__Aim of the task__. Reproduce precisely the lines between the start of the data below and the line with "mb = MB(); mb.box(-.25, -.02, 8, 8.05, 2.2, 2.42);", both included.

__Collected data__.
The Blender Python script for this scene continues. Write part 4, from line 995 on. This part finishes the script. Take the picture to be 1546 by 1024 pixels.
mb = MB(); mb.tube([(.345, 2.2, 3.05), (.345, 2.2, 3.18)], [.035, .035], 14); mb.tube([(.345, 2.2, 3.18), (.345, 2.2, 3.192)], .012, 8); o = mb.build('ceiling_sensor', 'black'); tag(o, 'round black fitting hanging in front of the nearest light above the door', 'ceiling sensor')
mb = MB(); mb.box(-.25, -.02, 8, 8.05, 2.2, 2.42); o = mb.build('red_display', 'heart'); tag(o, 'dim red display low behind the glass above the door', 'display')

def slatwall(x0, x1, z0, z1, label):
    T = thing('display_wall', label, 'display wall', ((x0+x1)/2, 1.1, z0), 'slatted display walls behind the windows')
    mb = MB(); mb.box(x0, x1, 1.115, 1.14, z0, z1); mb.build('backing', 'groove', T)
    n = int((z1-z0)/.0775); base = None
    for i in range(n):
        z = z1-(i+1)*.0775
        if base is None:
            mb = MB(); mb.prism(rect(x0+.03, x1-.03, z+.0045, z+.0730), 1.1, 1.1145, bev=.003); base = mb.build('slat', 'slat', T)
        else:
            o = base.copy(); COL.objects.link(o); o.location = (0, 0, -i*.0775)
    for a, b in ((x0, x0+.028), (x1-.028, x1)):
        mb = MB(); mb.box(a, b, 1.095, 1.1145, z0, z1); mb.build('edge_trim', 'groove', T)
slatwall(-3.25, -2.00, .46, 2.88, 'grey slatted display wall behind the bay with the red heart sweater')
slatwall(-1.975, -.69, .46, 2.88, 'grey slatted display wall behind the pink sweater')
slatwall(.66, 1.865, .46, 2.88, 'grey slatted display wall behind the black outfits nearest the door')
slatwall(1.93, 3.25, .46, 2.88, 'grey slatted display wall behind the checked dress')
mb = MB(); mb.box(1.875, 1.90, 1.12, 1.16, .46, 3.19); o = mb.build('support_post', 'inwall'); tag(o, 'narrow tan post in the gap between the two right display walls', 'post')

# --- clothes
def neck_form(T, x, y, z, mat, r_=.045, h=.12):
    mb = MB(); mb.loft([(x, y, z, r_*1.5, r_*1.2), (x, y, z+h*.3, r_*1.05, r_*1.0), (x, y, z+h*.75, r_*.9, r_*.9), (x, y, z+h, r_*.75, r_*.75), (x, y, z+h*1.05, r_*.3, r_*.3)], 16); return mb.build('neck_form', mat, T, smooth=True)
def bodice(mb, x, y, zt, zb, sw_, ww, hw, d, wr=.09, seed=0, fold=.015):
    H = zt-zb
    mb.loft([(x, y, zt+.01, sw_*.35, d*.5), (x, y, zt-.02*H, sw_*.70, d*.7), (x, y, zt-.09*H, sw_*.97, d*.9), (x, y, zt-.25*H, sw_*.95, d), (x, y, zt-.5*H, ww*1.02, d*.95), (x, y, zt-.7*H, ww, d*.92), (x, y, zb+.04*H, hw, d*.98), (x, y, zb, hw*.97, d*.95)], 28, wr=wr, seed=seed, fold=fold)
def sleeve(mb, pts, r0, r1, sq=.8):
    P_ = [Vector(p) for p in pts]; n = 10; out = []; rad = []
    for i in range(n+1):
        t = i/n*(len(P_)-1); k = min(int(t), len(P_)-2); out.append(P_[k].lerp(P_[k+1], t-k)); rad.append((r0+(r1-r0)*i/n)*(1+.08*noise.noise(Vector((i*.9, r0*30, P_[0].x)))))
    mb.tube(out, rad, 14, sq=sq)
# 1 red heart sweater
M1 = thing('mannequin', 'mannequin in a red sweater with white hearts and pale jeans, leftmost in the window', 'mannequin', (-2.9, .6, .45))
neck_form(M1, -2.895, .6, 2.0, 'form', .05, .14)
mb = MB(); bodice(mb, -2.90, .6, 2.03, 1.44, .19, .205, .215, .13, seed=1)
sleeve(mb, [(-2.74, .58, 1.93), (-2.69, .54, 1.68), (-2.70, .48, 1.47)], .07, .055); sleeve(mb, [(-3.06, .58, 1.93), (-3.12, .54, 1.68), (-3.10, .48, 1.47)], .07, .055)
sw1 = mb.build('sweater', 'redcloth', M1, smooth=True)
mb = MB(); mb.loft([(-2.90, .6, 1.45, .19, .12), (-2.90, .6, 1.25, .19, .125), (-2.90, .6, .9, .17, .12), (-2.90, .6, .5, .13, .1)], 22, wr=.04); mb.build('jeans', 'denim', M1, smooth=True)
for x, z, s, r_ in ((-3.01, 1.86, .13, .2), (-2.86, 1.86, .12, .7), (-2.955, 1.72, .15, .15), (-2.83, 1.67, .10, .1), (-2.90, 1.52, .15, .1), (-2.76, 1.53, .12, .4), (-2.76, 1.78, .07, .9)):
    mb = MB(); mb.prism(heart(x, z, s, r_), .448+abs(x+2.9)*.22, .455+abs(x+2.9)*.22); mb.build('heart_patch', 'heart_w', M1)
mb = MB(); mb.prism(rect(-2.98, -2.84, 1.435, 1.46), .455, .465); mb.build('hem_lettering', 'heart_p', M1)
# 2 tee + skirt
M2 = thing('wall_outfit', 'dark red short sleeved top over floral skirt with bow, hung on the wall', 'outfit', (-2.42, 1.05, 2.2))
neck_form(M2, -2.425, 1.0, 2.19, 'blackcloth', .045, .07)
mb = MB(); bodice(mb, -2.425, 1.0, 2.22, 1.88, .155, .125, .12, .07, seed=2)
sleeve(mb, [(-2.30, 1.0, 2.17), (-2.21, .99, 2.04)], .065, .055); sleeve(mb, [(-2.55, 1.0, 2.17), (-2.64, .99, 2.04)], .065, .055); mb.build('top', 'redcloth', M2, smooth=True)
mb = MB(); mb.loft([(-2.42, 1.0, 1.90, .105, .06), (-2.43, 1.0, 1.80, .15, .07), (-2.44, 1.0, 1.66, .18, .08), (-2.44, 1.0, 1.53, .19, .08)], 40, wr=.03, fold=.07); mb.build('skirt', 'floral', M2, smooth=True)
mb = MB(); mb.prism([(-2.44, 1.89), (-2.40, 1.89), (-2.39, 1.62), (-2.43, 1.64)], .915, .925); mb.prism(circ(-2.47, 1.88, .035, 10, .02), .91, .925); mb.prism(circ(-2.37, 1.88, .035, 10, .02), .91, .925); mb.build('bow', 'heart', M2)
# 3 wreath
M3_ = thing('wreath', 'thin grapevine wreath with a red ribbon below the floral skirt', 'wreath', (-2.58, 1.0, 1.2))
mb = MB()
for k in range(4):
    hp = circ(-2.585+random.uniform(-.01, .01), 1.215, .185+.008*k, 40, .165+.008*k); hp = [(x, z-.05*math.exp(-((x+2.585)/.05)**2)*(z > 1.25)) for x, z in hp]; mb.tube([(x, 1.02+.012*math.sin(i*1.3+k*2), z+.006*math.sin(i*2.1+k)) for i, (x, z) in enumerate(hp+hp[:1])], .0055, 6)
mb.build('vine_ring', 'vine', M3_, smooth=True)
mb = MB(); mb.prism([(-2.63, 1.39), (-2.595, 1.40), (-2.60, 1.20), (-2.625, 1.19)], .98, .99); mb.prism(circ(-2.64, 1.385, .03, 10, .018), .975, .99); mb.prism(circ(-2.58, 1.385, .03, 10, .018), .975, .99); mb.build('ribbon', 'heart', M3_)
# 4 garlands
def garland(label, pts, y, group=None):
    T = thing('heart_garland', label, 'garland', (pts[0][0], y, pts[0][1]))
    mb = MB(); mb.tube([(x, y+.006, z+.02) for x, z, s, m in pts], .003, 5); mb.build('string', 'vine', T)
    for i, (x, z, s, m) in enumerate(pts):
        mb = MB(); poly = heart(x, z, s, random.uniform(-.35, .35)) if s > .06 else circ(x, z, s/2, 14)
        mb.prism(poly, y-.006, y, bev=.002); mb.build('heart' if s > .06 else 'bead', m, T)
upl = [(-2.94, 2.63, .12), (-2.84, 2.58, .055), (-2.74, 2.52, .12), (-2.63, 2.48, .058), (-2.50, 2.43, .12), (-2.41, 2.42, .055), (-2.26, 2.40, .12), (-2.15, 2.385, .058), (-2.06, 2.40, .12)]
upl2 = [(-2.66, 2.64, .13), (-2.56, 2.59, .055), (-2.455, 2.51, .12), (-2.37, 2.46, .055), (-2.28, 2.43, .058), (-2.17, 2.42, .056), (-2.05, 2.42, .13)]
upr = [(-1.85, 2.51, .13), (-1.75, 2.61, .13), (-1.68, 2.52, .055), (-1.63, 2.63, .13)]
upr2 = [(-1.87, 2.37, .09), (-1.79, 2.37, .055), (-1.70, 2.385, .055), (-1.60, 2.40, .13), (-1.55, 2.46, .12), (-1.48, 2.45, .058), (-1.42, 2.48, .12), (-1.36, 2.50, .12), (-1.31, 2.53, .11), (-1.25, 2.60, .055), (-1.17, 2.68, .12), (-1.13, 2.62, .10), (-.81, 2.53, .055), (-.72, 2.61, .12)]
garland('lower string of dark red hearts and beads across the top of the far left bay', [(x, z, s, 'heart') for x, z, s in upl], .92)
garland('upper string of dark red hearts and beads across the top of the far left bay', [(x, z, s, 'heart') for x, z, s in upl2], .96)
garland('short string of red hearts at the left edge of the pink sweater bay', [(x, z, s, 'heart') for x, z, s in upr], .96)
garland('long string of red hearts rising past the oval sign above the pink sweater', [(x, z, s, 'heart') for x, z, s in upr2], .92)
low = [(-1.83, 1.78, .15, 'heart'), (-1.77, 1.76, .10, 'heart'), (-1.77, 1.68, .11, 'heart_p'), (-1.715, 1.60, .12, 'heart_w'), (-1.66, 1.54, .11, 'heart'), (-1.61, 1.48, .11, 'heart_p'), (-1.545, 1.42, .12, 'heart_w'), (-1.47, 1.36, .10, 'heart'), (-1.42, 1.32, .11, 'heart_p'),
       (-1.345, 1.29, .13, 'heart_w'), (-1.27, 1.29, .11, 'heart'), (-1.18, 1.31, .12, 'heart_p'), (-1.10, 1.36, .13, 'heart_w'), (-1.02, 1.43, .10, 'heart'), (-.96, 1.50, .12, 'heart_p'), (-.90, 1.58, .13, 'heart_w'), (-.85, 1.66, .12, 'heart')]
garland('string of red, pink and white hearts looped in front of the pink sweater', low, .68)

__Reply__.
The Blender Python script for this scene continues. Write part 4, from line 995 on. This part finishes the script. Take the picture to be 1546 by 1024 pixels.
mb = MB(); mb.tube([(.345, 2.2, 3.05), (.345, 2.2, 3.18)], [.035, .035], 14); mb.tube([(.345, 2.2, 3.18), (.345, 2.2, 3.192)], .012, 8); o = mb.build('ceiling_sensor', 'black'); tag(o, 'round black fitting hanging in front of the nearest light above the door', 'ceiling sensor')
mb = MB(); mb.box(-.25, -.02, 8, 8.05, 2.2, 2.42); o = mb.build('red_display', 'heart'); tag(o, 'dim red display low behind the glass above the door', 'display')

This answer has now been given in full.